Dabei weise das Gastronomiekonzept der Klägerin in seiner Gesamtheit sowohl gestalterisch als auch hinsichtlich der angebotenen Produkte wettbewerbliche Eigenart auf.

C. Entscheidung des OLG Düsseldorf

Das OLG Düsseldorf hat die Berufung der Beklagten zurückgewiesen und den Unterlassungsanspruch der Klägerin bestätigt. Zudem hat das Gericht die Revision nicht zugelassen.

I. Gastronomiekonzept als schutzfähiges Erzeugnis


Hinsichtlich der Schutzfähigkeit des Gastronomiekonzepts der Klägerin nach § 4 Nr. 3 a) UWG hat das OLG Düsseldorf festgestellt, dass es sich dabei um ein schutzfähiges Erzeugnis mit durchschnittlicher wettbewerblicher Eigenart handele.

Für die Beurteilung des Gegenstands des ergänzenden Leistungsschutzes orientiert sich das OLG Düsseldorf an den folgenden Leitsätzen höchstrichterlicher Rechtsprechung:

Der Begriff der Waren und Dienstleistungen im Sinne des § 4 Nr. 3 UWG sei weit auszulegen. Einem Erzeugnis komme wettbewerbliche Eigenart zu, wenn seine konkrete Ausgestaltung oder bestimmte Merkmale geeignet seien, die angesprochenen Verkehrskreise auf seine betriebliche Herkunft oder seine Besonderheiten hinzuweisen. Bei der Beurteilung der Frage nach dem Gegenstand des ergänzenden wettbewerbsrechtlichen Leistungsschutzes sei zudem von der Verkehrsauffassung auszugehen.

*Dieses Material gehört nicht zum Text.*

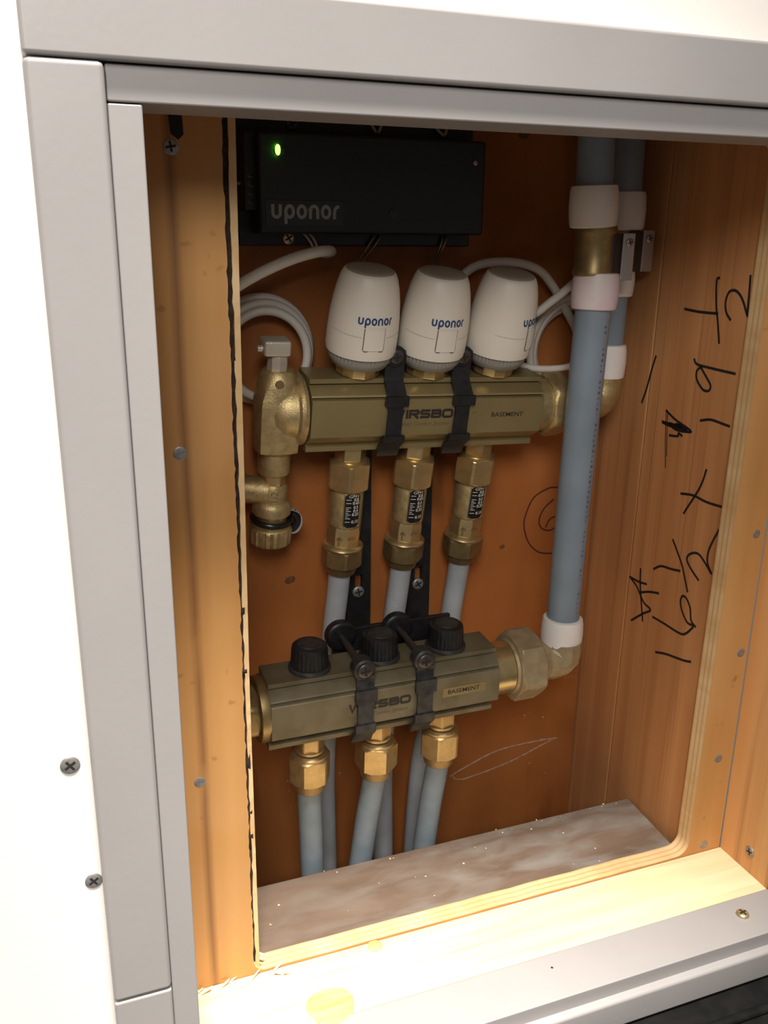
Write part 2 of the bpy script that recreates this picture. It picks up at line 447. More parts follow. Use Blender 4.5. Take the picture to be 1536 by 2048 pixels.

Nach Maßgabe dieser Grundsätze hat das OLG Düsseldorf die wettbewerbliche Eigenart des Gastronomiekonzepts der Klägerin bejaht. Das Gastronomiekonzept der Klägerin sei in der Ausgestaltung, in der es tatsächlich in ihren Ladenlokalen realisiert worden ist und dem Verkehr gegenübertritt, als Leistungsergebnis tauglicher Gegenstand des lauterkeitsrechtlichen Nachahmungsschutzes. Aus Sicht des angesprochenen Verkehrs bestehe das Gastronomiekonzept der Klägerin aus bestimmten Gestaltungselementen, u.a. aus identischen Menükarten, übereinstimmenden Stand- und Menütafeln, markanten Produktbezeichnungen, Produktbeschreibungen und Produktfotos, der Gestaltung des Restaurants in den Zielfarben schwarz-weiß-rot, die eine „lockere, moderne Vintage-Atmosphäre“ schaffe sowie einem auffällig von außen an den Restaurants platzierten Logo mit einer markanten Wortkombination.

Dabei habe die Präsentation des Speiseangebots aus Sicht des angesprochenen Verkehrs eine hervorgehobene Bedeutung für das Konzept, weil Kunden diese Restaurants zum Zwecke des Verzehrs von Speisen aufsuchen und der Präsentation deshalb besondere Aufmerksamkeit widmen.

Das OLG Düsseldorf hat zudem festgestellt, dass ein Gastronomiekonzept auch nicht einer in jeder Hinsicht identischen Gestaltung der Ladenlokale bedürfe, um vom Verkehr als Herkunftshinweis verstanden zu werden. Unterschiede im Detail änderten nichts daran, dass der Verkehr sämtliche Ladenlokale dem Gastronomiekonzept eines bestimmten Unternehmens zuordne, weil es maßgeblich auf einen übereinstimmenden Gesamteindruck ankomme.

II. Nachahmung des Gastronomiekonzepts

  1. Nachschaffende Leistungsübernahme
     
    Das Konzept der Beklagten stelle auch eine Nachahmung dar, wobei es sich nicht um eine fast identische, sondern eine nachschaffende Leistungsübernahme handele. Die nachschaffende Leistungsübernahme setze voraus, dass die Nachahmung nach dem Gesamteindruck wiedererkennbare wesentliche Elemente aus der geschützten Gesamtheit der Erzeugnisse aufweise. Für den zu entscheidenden Fall hat das OLG Düsseldorf deshalb festgehalten, dass sich eine nahezu identische Nachahmung des streitgegenständlichen Gastronomiekonzepts nicht allein mit einer sehr großen Ähnlichkeit der Menükarten und Menütafeln begründen lasse, weil es sich dabei nur um einzelne, wenn auch prägende Elemente des Konzepts handele. Maßstab der Nachahmung müsse vielmehr das gesamte Konzept einschließlich der Gestaltung der Ladenlokale sein.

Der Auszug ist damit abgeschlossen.